I loro seni nudi sui social sono tantissimi, in internet ve ne è una serie incredibile da tutte le parti del mondo sotto l’hashtag #freethenipple, a tal punto, da coinvolgere anche molte personalità, alcune cantanti e attrici hanno già partecipato alla campagna attivamente.
La protesta è arrivata nel 2015 nel Parlamento Islandese: Björt Ólafsdóttir, una deputata, ha pubblicato la sua foto a capezzolo libero su Twitter.

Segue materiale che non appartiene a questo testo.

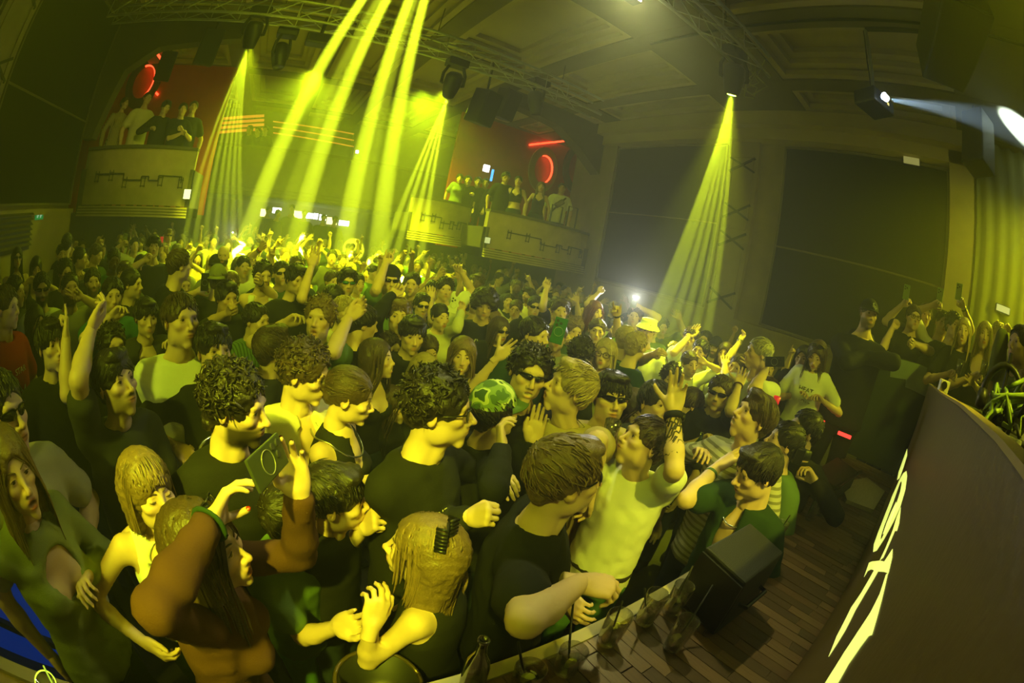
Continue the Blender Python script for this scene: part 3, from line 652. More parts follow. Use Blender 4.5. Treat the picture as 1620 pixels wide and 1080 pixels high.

Con una rapida ricerca nel mondo sono molte le lotte che si affacciano alla libertà del capezzolo, nel 2014, la regista Lina Esco ha lanciato il suo lungometraggio americano “Liberare il capezzolo”. Originariamente girato nel 2012, trovava l’opposizione nella sua proiezione dove la stampa ne impediva la fattiva diffusione. La Esco avviò così il movimento nel dicembre 2013 che la portò nella prima visione del 2014. In America, la Topfree, è un movimento politico in cerca dell’uguaglianza di genere e per il riconoscimento del diritto delle donne e delle ragazze di essere in topless in pubblico sulla stessa base con cui gli uomini e ragazzi sono autorizzati ad essere a torso nudo. Inoltre, nel Nord America, Topfree Equal Rights Association assiste le donne che sono state accusate di essere in topless, mentre GoTopless organizza manifestazioni per protestare contro l’atteggiamento legale e pubblico della disuguaglianza.
L’uguaglianza parte anche dal liberare il capezzolo in pubblico per lotta sociale e per nutrimento della prole, ma soprattutto per impedire ciclici motivi di repressione e costrizioni nel nome del niente.